======== Recorded data ========

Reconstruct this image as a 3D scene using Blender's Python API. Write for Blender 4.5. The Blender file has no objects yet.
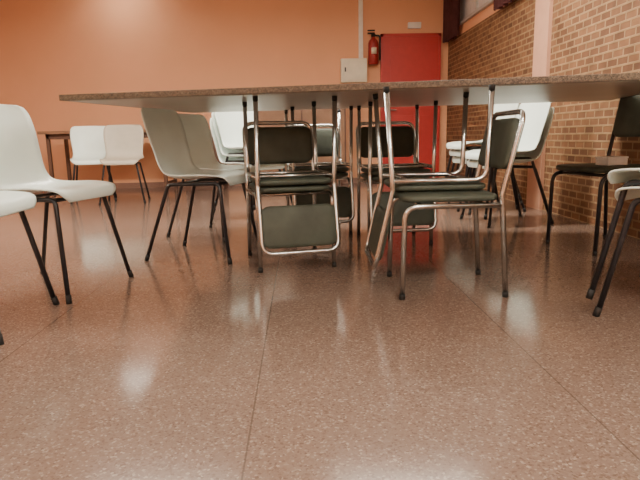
import bpy, bmesh, math
from mathutils import Vector, Matrix

# ---------------------------------------------------------------- materials
def new_mat(name):
    m = bpy.data.materials.new(name); m.use_nodes = True
    nt = m.node_tree
    return m, nt, nt.nodes["Principled BSDF"]

def simple(name, col, rough=0.5, metal=0.0, noise=0.06, nscale=12, bump=0.0, coat=0.0):
    m, nt, b = new_mat(name)
    tc = nt.nodes.new("ShaderNodeTexCoord")
    n = nt.nodes.new("ShaderNodeTexNoise"); n.inputs["Scale"].default_value = nscale
    n.inputs["Detail"].default_value = 5
    nt.links.new(tc.outputs["Object"], n.inputs["Vector"])
    r = nt.nodes.new("ShaderNodeValToRGB")
    r.color_ramp.elements[0].position = 0.3; r.color_ramp.elements[1].position = 0.7
    r.color_ramp.elements[0].color = (*[c*(1-noise) for c in col], 1)
    r.color_ramp.elements[1].color = (*[min(1, c*(1+noise)) for c in col], 1)
    nt.links.new(n.outputs["Fac"], r.inputs["Fac"])
    nt.links.new(r.outputs["Color"], b.inputs["Base Color"])
    b.inputs["Roughness"].default_value = rough
    b.inputs["Metallic"].default_value = metal
    b.inputs["Coat Weight"].default_value = coat
    if bump:
        bp = nt.nodes.new("ShaderNodeBump"); bp.inputs["Strength"].default_value = bump
        bp.inputs["Distance"].default_value = 0.003
        n2 = nt.nodes.new("ShaderNodeTexNoise"); n2.inputs["Scale"].default_value = 180
        nt.links.new(tc.outputs["Object"], n2.inputs["Vector"])
        nt.links.new(n2.outputs["Fac"], bp.inputs["Height"])
        nt.links.new(bp.outputs["Normal"], b.inputs["Normal"])
    return m

M_wall = simple("orange_plaster", (0.80, 0.415, 0.235), 0.75, noise=0.03, nscale=1.5, bump=0.2)
M_pil = simple("pink_plaster", (0.60, 0.33, 0.22), 0.7, noise=0.04, bump=0.2)
M_ceil = simple("ceiling_paint", (0.84, 0.82, 0.78), 0.8, noise=0.02)
M_white = simple("white_plastic", (0.84, 0.95, 0.90), 0.32, noise=0.03, nscale=6)
M_cream = simple("cream_plastic", (0.46, 0.41, 0.33), 0.4, noise=0.04)
M_black = simple("black_steel", (0.018, 0.018, 0.022), 0.35, noise=0.1)
M_rubber = simple("rubber", (0.012, 0.012, 0.012), 0.7)
M_chrome = simple("chrome", (0.60, 0.63, 0.63), 0.22, metal=1.0, noise=0.03)
M_green = simple("green_vinyl", (0.056, 0.068, 0.050), 0.6, noise=0.25, nscale=9, bump=0.3)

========

• [Task] Transcribe the listing above verbatim. Omit the pictures.

• [Answer to this problem]
Reconstruct this image as a 3D scene using Blender's Python API. Write for Blender 4.5. The Blender file has no objects yet.
import bpy, bmesh, math
from mathutils import Vector, Matrix

# ---------------------------------------------------------------- materials
def new_mat(name):
    m = bpy.data.materials.new(name); m.use_nodes = True
    nt = m.node_tree
    return m, nt, nt.nodes["Principled BSDF"]

def simple(name, col, rough=0.5, metal=0.0, noise=0.06, nscale=12, bump=0.0, coat=0.0):
    m, nt, b = new_mat(name)
    tc = nt.nodes.new("ShaderNodeTexCoord")
    n = nt.nodes.new("ShaderNodeTexNoise"); n.inputs["Scale"].default_value = nscale
    n.inputs["Detail"].default_value = 5
    nt.links.new(tc.outputs["Object"], n.inputs["Vector"])
    r = nt.nodes.new("ShaderNodeValToRGB")
    r.color_ramp.elements[0].position = 0.3; r.color_ramp.elements[1].position = 0.7
    r.color_ramp.elements[0].color = (*[c*(1-noise) for c in col], 1)
    r.color_ramp.elements[1].color = (*[min(1, c*(1+noise)) for c in col], 1)
    nt.links.new(n.outputs["Fac"], r.inputs["Fac"])
    nt.links.new(r.outputs["Color"], b.inputs["Base Color"])
    b.inputs["Roughness"].default_value = rough
    b.inputs["Metallic"].default_value = metal
    b.inputs["Coat Weight"].default_value = coat
    if bump:
        bp = nt.nodes.new("ShaderNodeBump"); bp.inputs["Strength"].default_value = bump
        bp.inputs["Distance"].default_value = 0.003
        n2 = nt.nodes.new("ShaderNodeTexNoise"); n2.inputs["Scale"].default_value = 180
        nt.links.new(tc.outputs["Object"], n2.inputs["Vector"])
        nt.links.new(n2.outputs["Fac"], bp.inputs["Height"])
        nt.links.new(bp.outputs["Normal"], b.inputs["Normal"])
    return m

M_wall = simple("orange_plaster", (0.80, 0.415, 0.235), 0.75, noise=0.03, nscale=1.5, bump=0.2)
M_pil = simple("pink_plaster", (0.60, 0.33, 0.22), 0.7, noise=0.04, bump=0.2)
M_ceil = simple("ceiling_paint", (0.84, 0.82, 0.78), 0.8, noise=0.02)
M_white = simple("white_plastic", (0.84, 0.95, 0.90), 0.32, noise=0.03, nscale=6)
M_cream = simple("cream_plastic", (0.46, 0.41, 0.33), 0.4, noise=0.04)
M_black = simple("black_steel", (0.018, 0.018, 0.022), 0.35, noise=0.1)
M_rubber = simple("rubber", (0.012, 0.012, 0.012), 0.7)
M_chrome = simple("chrome", (0.60, 0.63, 0.63), 0.22, metal=1.0, noise=0.03)
M_green = simple("green_vinyl", (0.056, 0.068, 0.050), 0.6, noise=0.25, nscale=9, bump=0.3)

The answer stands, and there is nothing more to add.